Robertson offered no perspective other than calling on “MPs from all political parties to listen to their electorates”. He said Unions NSW would lobby every MP to oppose the sell-off when the legislation went before parliament. Robertson has also opened talks with the Coalition leaders, even though they have pledged their in-principle support for the privatisation scheme.

The cancellation of the Maitland rally is only one of a number of steps taken by the unions over recent days to shield the government from anti-privatisation protests and contain any industrial action by power workers.

Unions NSW has called off plans for a rally outside state parliament on June 3, the day the three enabling bills are due to be presented for debate, and has set no date for the statewide “Day of Action” that power workers’ delegates called for at a meeting on May 15.

Fearful that the government’s intransigence might provoke industrial action, union officials spent last week telling on-site meetings of power workers there was nothing they could do except send emails to pressure Labor MPs to vote against the bills. At one meeting, a worker’s call for Iemma to be thrown out of the Labor Party for openly defying state conference was side-stepped by the union bureaucrats, who said that to go down that road would have no immediate effect.

Union websites are also calling for people to email MPs to oppose the bills. The United Services Union site calls on Labor MPs “not to support privatisation, but to support the 85 percent of those surveyed who do not support privatisation” and “the 40,000 people who signed the petitions who do not support privatisation”.

Labor MPs are well aware of the overwhelming popular opposition to privatisation but the stark truth is that no amount of appeals, emails or lobbying will induce them to oppose the government’s plan, because they fundamentally agree with it.

This was demonstrated by the unanimous backing for Iemma at a May 6 caucus meeting called two days after the premier publicly declared he intended to defy Labor’s state conference decisions. Not one of the 71 MPs called for a vote against the privatisation or moved for Iemma’s expulsion.

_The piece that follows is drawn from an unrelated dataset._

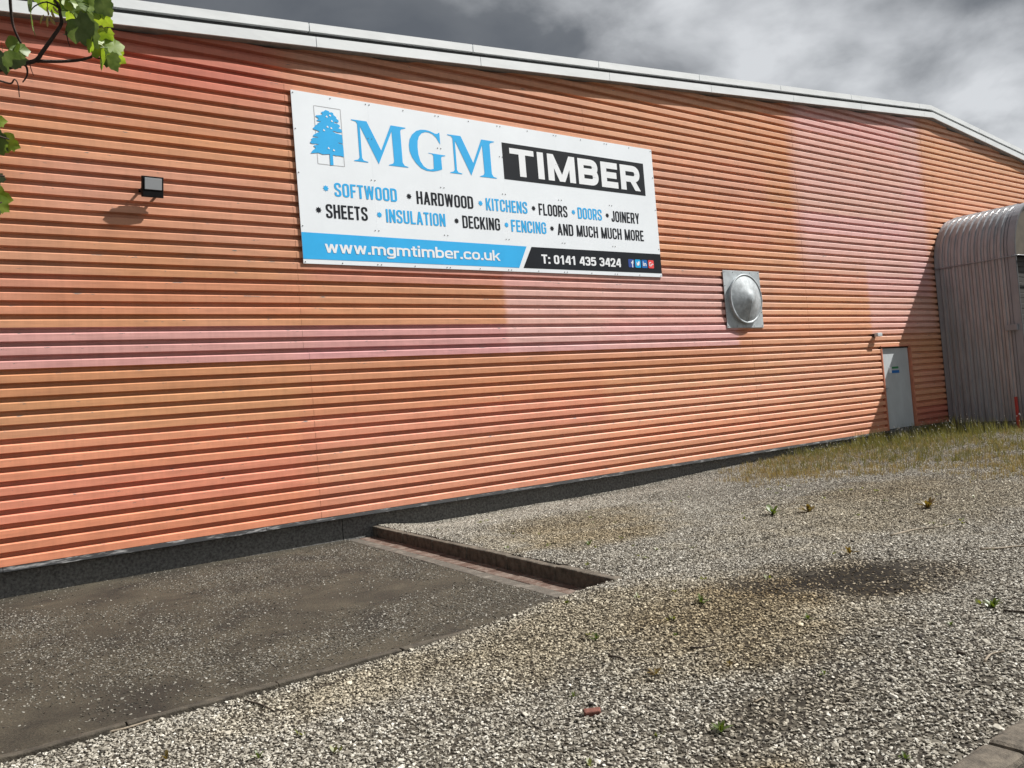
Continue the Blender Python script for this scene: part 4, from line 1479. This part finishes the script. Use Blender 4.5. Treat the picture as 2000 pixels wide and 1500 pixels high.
for (x, y, a, s) in [(86, 28, 205, 17), (97, 30, 150, 18), (94, 30, 185, 19), (100, 18, 160, 17), (92, 12, 170, 15), (103, 12, 140, 15)]:
    seed_key(x, y, a, s)
branch('twig', [(92, 2), (93, 16), (94, 32)], .0016, .001, main)

# the rest of the crown, beyond the left edge of the view
V, F = [], []
base = LOBE + [(-x, y) for x, y in reversed(LOBE[1:-1])]
base = base[::2]
r = random.Random(5)
for k in range(1500):
    th = r.uniform(0, math.tau); rad = 1.5 * r.random() ** .5
    p = Vector((-2.2 + rad * math.cos(th), 3.9 + rad * math.sin(th), r.uniform(3.2, 6.2)))
    if p.x > -.45: continue
    q = Matrix.Rotation(r.uniform(0, 6.28), 3, 'Z') @ Matrix.Rotation(r.uniform(-1, 1), 3, 'X')
    s = r.uniform(.09, .15)
    i0 = len(V)
    V += [p + q @ Vector((x * s, y * s, -.2 * s * (x * x + y * y))) for x, y in base]
    F.append(tuple(range(i0, i0 + len(base))))
cr_ = mesh_obj('crown', V, F, M['leaf_mid'], tree)


# ------------------------------------------------------------------ grass and weeds along the foot of the wall
def blade_mat(name, c0, c1):
    return leaf_mat(name, c0, c1, .3)


M['grass'] = blade_mat('weedy_grass', (0.085, 0.095, 0.034), (0.19, 0.18, 0.08))
M['grass_dry'] = blade_mat('dry_reddish_grass', (0.17, 0.125, 0.075), (0.27, 0.225, 0.14))
M['sprout'] = blade_mat('sprout_leaf', (0.09, 0.12, 0.025), (0.18, 0.19, 0.05))
M['grass_dark'] = blade_mat('dark_grass', (0.075, 0.082, 0.032), (0.16, 0.155, 0.075))
M['petal'] = pmat('white_petal', (0.75, 0.75, 0.68), 0.7)


def blades(n, place, hmin, hmax, seed, wid=.004):
    r = random.Random(seed)
    V, F = [], []
    for k in range(n):
        q = place(r)
        if q is None: continue
        x, y, s = q
        z = gh(x, y) - .01
        h = r.uniform(hmin, hmax) * s
        a = r.uniform(0, math.tau)
        lean = r.uniform(.05, .5) * h
        dx, dy = math.cos(a) * lean, math.sin(a) * lean
        wx, wy = -math.sin(a) * wid * r.uniform(.7, 1.4), math.cos(a) * wid * r.uniform(.7, 1.4)
        i0 = len(V)
        V += [(x - wx, y - wy, z), (x + wx, y + wy, z), (x + dx * .35 + wx * .8, y + dy * .35 + wy * .8, z + h * .55), (x + dx * .35 - wx * .8, y + dy * .35 - wy * .8, z + h * .55), (x + dx, y + dy, z + h * .96)]
        F += [(i0, i0 + 1, i0 + 2, i0 + 3), (i0 + 3, i0 + 2, i0 + 4)]
    return V, F


def dense(r):
    x = r.uniform(15.2, 27); y = 11.0 - abs(r.gauss(0, 1.25)) - (.0 if x < 22.3 else 1.9)
    if x < 17.5 and y < 9.6 + (17.5 - x) * .5: return None
    if y < 5.5: return None
    s = 1.0 if x > 17.6 else .65
    s *= .5 + .6 * (mnoise.noise(Vector((x * .9, y * .9, 2))) + .6)
    if y < 9.0 and r.random() < .3: return None
    return x, y, max(.3, s)


EDGE = [(4.2, 11.0), (5.2, 11.8), (6.4, 12.8), (7.6, 11.6), (8.2, 10.8), (9.4, 11.1), (10.2, 12.5), (11.0, 14.0)]


def edge(y):
    for (a, xa), (b, xb) in zip(EDGE[:-1], EDGE[1:]):
        if a <= y <= b:
            return xa + (xb - xa) * (y - a) / (b - a)
    return 14.0


def bank(green):
    def f(r):
        x = r.uniform(10.4, 24); y = r.uniform(4.4, 10.95)
        if x > 22.4 and y > 8.95: return None
        e = edge(y) + 1.1 * mnoise.noise(Vector((x * .8, y * 1.1, 6)))
        q = sstep(e - .3, e + 1.4, x) * (.45 + .9 * mnoise.noise(Vector((x * 1.1, y * 1.3, 16))) + .35 * sstep(8, 10.5, y))
        g = sstep(e + .2, e + 3.5, x) * .75 + .5 * mnoise.noise(Vector((x * .7, y * .9, 26)))
        if not green: g = 1 - g
        if r.random() > q * max(0.06, g): return None
        return x, y, .5 + .55 * r.random()
    return f


def clumps(n, base, hmin, hmax, seed, wid, k=5):
    """blades in small clumps"""
    r0 = random.Random(seed * 77)
    state = [None, 0]

    def f(r):
        if state[1] <= 0 or state[0] is None:
            state[0] = base(r); state[1] = r.randrange(2, k * 2)
        state[1] -= 1
        if state[0] is None: return None
        x, y, s_ = state[0]
        return x + r.gauss(0, .03), y + r.gauss(0, .03), s_
    return blades(n, f, hmin, hmax, seed, wid)


V, F = clumps(26000, bank(True), .05, .22, 4, .0034)
tag(mesh_obj('low_grass', V, F, M['grass_dark']), 'low green grass spreading between the gravel and the wall foot', 'grass', kind='stuff')
V, F = clumps(52000, bank(False), .04, .16, 2, .0032)
tag(mesh_obj('dry_grass', V, F, M['grass_dry']), 'short reddish dry weeds fringing the grass on the far gravel', 'grass', kind='stuff')
V, F = clumps(6500, dense, .14, .50, 1, .0030)
tag(mesh_obj('tall_grass', V, F, M['grass']), 'tall weedy green grass along the door and canopy foot', 'grass', kind='stuff')
V, F = [], []
r = random.Random(9)
for _ in range(420):
    q = dense(r)
    if q is None: continue
    x, y, s = q
    z = gh(x, y) + r.uniform(.16, .48) * s
    q = .0085 * r.uniform(.6, 1.3)
    i0 = len(V)
    V += [(x - q, y, z), (x, y - q, z), (x + q, y, z), (x, y + q, z), (x, y, z + q), (x, y, z - q)]
    F += [(i0, i0 + 1, i0 + 4), (i0 + 1, i0 + 2, i0 + 4), (i0 + 2, i0 + 3, i0 + 4), (i0 + 3, i0, i0 + 4), (i0 + 1, i0, i0 + 5), (i0 + 2, i0 + 1, i0 + 5), (i0 + 3, i0 + 2, i0 + 5), (i0, i0 + 3, i0 + 5)]
tag(mesh_obj('seed_heads', V, F, M['petal']), 'tiny white flower heads in the tall grass', 'flowers', kind='stuff')


# ------------------------------------------------------------------ single weeds on the gravel
def weed(px, py, size, nleaf, mat, label, spread=1.0):
    p = gnd(px, py, 0.0)
    for _ in range(4):
        p = gnd(px, py, gh(p.x, p.y) if not (p.y > YF and p.x < KX + SHEAR * (p.y - 5.4)) else -.04)
    r = random.Random(int(px + py))
    V, F = [], []
    for k in range(nleaf):
        a = k / nleaf * math.tau + r.uniform(-.3, .3)
        el = r.uniform(.55, 1.4) / spread
        L = size * r.uniform(.6, 1.05)
        w = L * r.uniform(.08, .15)
        d = Vector((math.cos(a), math.sin(a), 0)); s = Vector((-math.sin(a), math.cos(a), 0))
        i0 = len(V)
        prev = None
        for j in range(5):
            t = j / 4
            ww = w * (.25, .75, 1.0, .75, .05)[j] * (1 + r.uniform(-.2, .2))
            c = d * (L * t * math.cos(el)) + Vector((0, 0, L * (t * math.sin(el) - .35 * t * t)))
            V += [p + c - s * ww + Vector((0, 0, .15 * ww)), p + c + Vector((0, 0, -.1 * ww)), p + c + s * ww + Vector((0, 0, .15 * ww))]
        for j in range(4):
            a0 = i0 + j * 3
            F += [(a0, a0 + 1, a0 + 4, a0 + 3), (a0 + 1, a0 + 2, a0 + 5, a0 + 4)]
    o = mesh_obj('weed', V, F, M[mat], smooth=True)
    return tag(o, label, 'weed', 'single weeds on the gravel')


for args in [
    (1408, 1430, .09, 15, 'weed', 'leafy green weed in the gravel nearest the camera'),
    (1940, 1188, .12, 14, 'weed', 'dark green weed near the right edge of the gravel'),
    (1510, 1006, .22, 13, 'weed', 'upright green weed in the far gravel left of a reddish weed'),
    (1580, 1001, .20, 13, 'weed_brown', 'reddish weed in the far gravel right of a green weed'),
    (1370, 1178, .12, 13, 'weed', 'bright green weed left of the dark gravel patch'),
    (1165, 1250, .09, 10, 'weed', 'flat green weed below the end of the side kerb'),
    (1281, 1318, .08, 9, 'weed_brown', 'yellowish weed on the tan gravel in the middle'),
    (1056, 1118, .17, 8, 'weed', 'green weed growing in the channel against the side kerb'),
    (1812, 993, .22, 14, 'weed_brown', 'brown weed in the far gravel below the grass'),
    (1578, 1210, .07, 8, 'weed', 'small bright weed just below the dark gravel patch'),
    (1610, 1318, .055, 6, 'weed', 'tiny upright weed in the gravel right of centre'),
    (325, 1484, .08, 6, 'weed_brown', 'reddish weed in the gravel at the bottom left'),
    (505, 1482, .07, 6, 'weed', 'thin green weed in the gravel near the bottom edge left of centre'),
    (1120, 1362, .06, 6, 'weed', 'small weed above the red brick piece'),
    (1425, 1301, .06, 6, 'weed_brown', 'small brown weed above the nearest green weed'),
    (1768, 1483, .05, 12, 'weed', 'low mossy weed beside the road kerb'),
    (1150, 1065, .10, 7, 'weed', 'small weed in the gravel behind the side kerb'),
    (1857, 1222, .06, 6, 'weed', 'small pale green weed in the gravel near the right'),
    (1318, 1243, .05, 6, 'weed', 'small green weed between the tan gravel patches'),
    (1660, 1084, .14, 7, 'weed_brown', 'withered weed just above the dark gravel patch'),
]:
    weed(*args)


V, F = [], []
r = random.Random(31)
for _ in range(150):
    x = r.uniform(1.2, 11); y = r.uniform(2.1, 10.5)
    if y > YF and x < KX + SHEAR * (y - 5.4) + .2: continue
    if mnoise.noise(Vector((x * .7, y * .7, 40))) < -.05: continue
    z = gh(x, y)
    for k in range(r.randrange(4, 9)):
        a = r.uniform(0, math.tau); L_ = r.uniform(.015, .05); w_ = L_ * .22
        d = Vector((math.cos(a), math.sin(a), r.uniform(.5, 1.4))).normalized(); sd = Vector((-math.sin(a), math.cos(a), 0)) * w_
        p0 = Vector((x + r.gauss(0, .012), y + r.gauss(0, .012), z))
        i0 = len(V)
        V += [p0 - sd * .4, p0 + sd * .4, p0 + d * L_ * .55 + sd, p0 + d * L_ * .55 - sd, p0 + d * L_]
        F += [(i0, i0 + 1, i0 + 2, i0 + 3), (i0 + 3, i0 + 2, i0 + 4)]
tag(mesh_obj('sprouts', V, F, M['sprout']), 'tiny green sprouts scattered through the gravel', 'sprouts', kind='stuff')


def twig(pts, rad, mat, label, lift=.012):
    P3 = []
    for (x, y) in pts:
        p = gnd(x, y, .05)
        for _ in range(3): p = gnd(x, y, gh(p.x, p.y) if not (p.y > YF and p.x < KX) else -.01)
        P3.append(p + Vector((0, 0, lift)))
    P3 = smooth_path(P3, 4)
    o = tube('fallen_twig', P3, taper(len(P3), rad, rad * .5), M[mat], None, 6)
    return tag(o, label, 'twig', 'twigs lying on the gravel')


twig([(1740, 1048), (1790, 1036), (1830, 1032), (1862, 1024)], .011, 'twig', 'long pale twig on the far gravel')
twig([(1915, 1075), (1950, 1074), (1985, 1070), (2040, 1068)], .012, 'twig', 'straight pale twig at the right edge of the gravel')
twig([(1924, 1296), (1936, 1282), (1962, 1276)], .007, 'twig', 'bent pale twig on the right of the gravel')
twig([(1870, 1278), (1886, 1281)], .012, 'darktwig', 'short dark stub of wood beside the bent pale twig')
twig([(1348, 1268), (1375, 1268), (1395, 1262)], .007, 'darktwig', 'thin dark twig on the tan gravel')
twig([(1190, 1284), (1212, 1288), (1225, 1296)], .007, 'darktwig', 'dark curved twig left of the yellowish weed')
twig([(1000, 1238), (1012, 1230), (1018, 1222)], .007, 'twig', 'short curved pale twig near the slab edge')
twig([(200, 1436), (240, 1428), (290, 1412), (330, 1396)], .009, 'twig', 'long bleached stick lying along the slab edge')
twig([(615, 1348), (650, 1338), (685, 1322)], .006, 'darktwig', 'dark thin twig on the gravel beyond the stick')
twig([(480, 1372), (510, 1380), (535, 1392)], .007, 'darktwig', 'dark twig near the slab edge at lower left')
twig([(1475, 1375), (1492, 1366)], .006, 'twig', 'splinter of pale wood above the nearest weed')
twig([(1960, 1196), (2010, 1199)], .009, 'darktwig', 'dark twig by the dark green weed at the right edge')

# brick piece
bp = gnd(1157, 1391, 0.0)
for _ in range(3): bp = gnd(1157, 1391, gh(bp.x, bp.y) + .012)
bm = bmesh.new()
Tm = Matrix.Translation(bp) @ Matrix.Rotation(math.radians(-34), 4, 'Z') @ Matrix.Rotation(math.radians(8), 4, 'X')
add_box(bm, -.045, .045, -.027, .027, -.014, .016, .007, Tm)
rough(bm, .004, 2, 30)
tag(bm_obj('brick_fragment', bm, M['brick']), 'small red brick fragment lying on the gravel', 'brick')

Timid threats by a small number of MPs to vote against the enabling bills have nothing to do with concern for the conditions of working people, including the wholesale destruction of jobs and sharp electricity price increases that will inevitably result from privatisation. Their primary concern is to maintain at least some credibility with their constituents while working alongside the unions to fashion “a possible compromise” to accommodate the government’s agenda.

From the beginning, the unions’ campaign of limited protests and rallies was designed to let off steam and press the government to guarantee them a place in the new privatised power industry, possibly as partners in joint ventures. The unions are both unwilling and unable to conduct a genuine fight against the privatisation plans. To do so would risk unleashing a broad movement, not only against Iemma’s entire pro-business agenda but also the federal Rudd government, which has backed the NSW power sell-off as a vital part of its own sweeping pro-market “reforms”.

With the Rudd government facing growing discontent over the soaring prices of petrol and food, on top of a series of interest rate rises, matters could rapidly get out of the control of the unions. That is why they have moved to wind down even their own limited protest campaign.